Stated problem → Starting at the first line of the listing below, retype each line up to and including the one that contains "ZOFF = 607.0". Leave pictures out.
-- start Source excerpt --
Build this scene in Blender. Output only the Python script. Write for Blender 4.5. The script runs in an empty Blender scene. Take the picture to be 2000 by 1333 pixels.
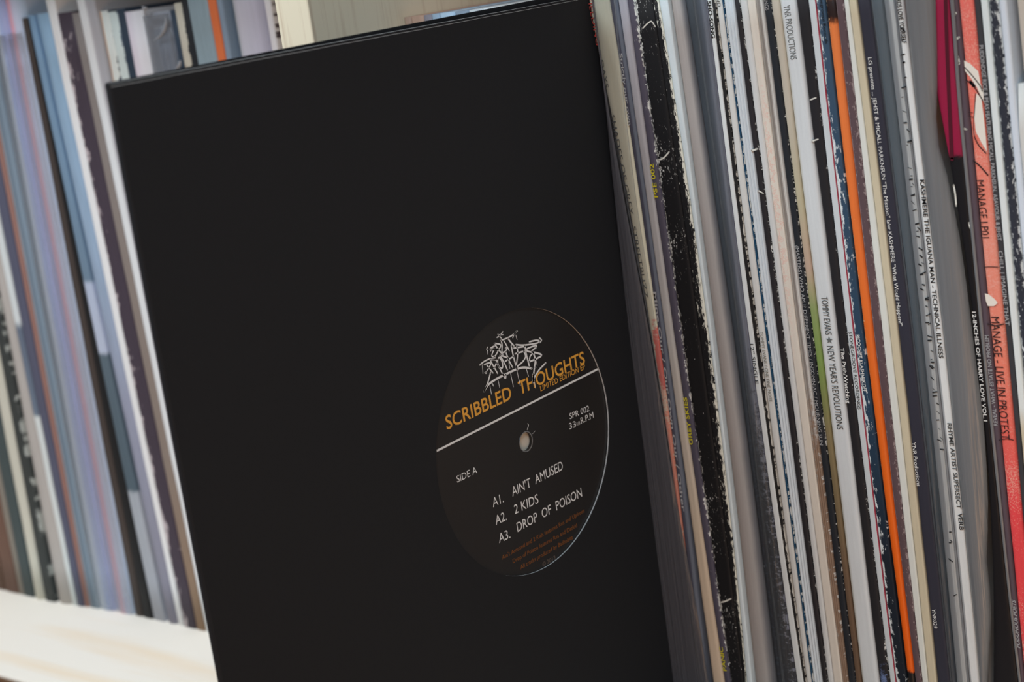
import bpy, bmesh, math, random
import numpy as np
from mathutils import Vector, Matrix

random.seed(7)
S = bpy.context.scene
COL = S.collection
ZOFF = 607.0          # shelf surface sits 450 mm above the floor (it is z = -157 in the local millimetre frame)

# ------------------------------------------------------------------ camera
F_PX = 3400.0
RV = np.array([1.48402517e-01, -8.55257231e-01, -2.25782157e-01])
TV = np.array([5.81582236, 37.5858374, 648.627404])
th = np.linalg.norm(RV); k_ = RV / th
K_ = np.array([[0, -k_[2], k_[1]], [k_[2], 0, -k_[0]], [-k_[1], k_[0], 0]])
RR = np.eye(3) + math.sin(th) * K_ + (1 - math.cos(th)) * K_ @ K_
MW = np.column_stack([-RR[:, 2], RR[:, 0], -RR[:, 1]])       # world (mm) -> camera axes
CP = -MW.T @ TV
cam_d = bpy.data.cameras.new('camera'); cam = bpy.data.objects.new('camera', cam_d); COL.objects.link(cam)
cam_d.sensor_width = 36.0; cam_d.lens = F_PX * 36.0 / 2000.0; cam_d.clip_start = 0.02; cam_d.clip_end = 60
cam.matrix_world = Matrix(((MW[0, 0], -MW[1, 0], -MW[2, 0], CP[0] / 1000),
                           (MW[0, 1], -MW[1, 1], -MW[2, 1], CP[1] / 1000),
                           (MW[0, 2], -MW[1, 2], -MW[2, 2], (CP[2] + ZOFF) / 1000), (0, 0, 0, 1)))
cam_d.dof.use_dof = True; cam_d.dof.focus_distance = 0.640; cam_d.dof.aperture_fstop = 12.5
S.camera = cam

# ------------------------------------------------------------------ light, world, exposure
w = bpy.data.worlds.new('world'); S.world = w; w.use_nodes = True
w.node_tree.nodes['Background'].inputs[0].default_value = (0.86, 0.93, 1.0, 1)
w.node_tree.nodes['Background'].inputs[1].default_value = 0.16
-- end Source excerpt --
Exercise response →
Build this scene in Blender. Output only the Python script. Write for Blender 4.5. The script runs in an empty Blender scene. Take the picture to be 2000 by 1333 pixels.
import bpy, bmesh, math, random
import numpy as np
from mathutils import Vector, Matrix

random.seed(7)
S = bpy.context.scene
COL = S.collection
ZOFF = 607.0          # shelf surface sits 450 mm above the floor (it is z = -157 in the local millimetre frame)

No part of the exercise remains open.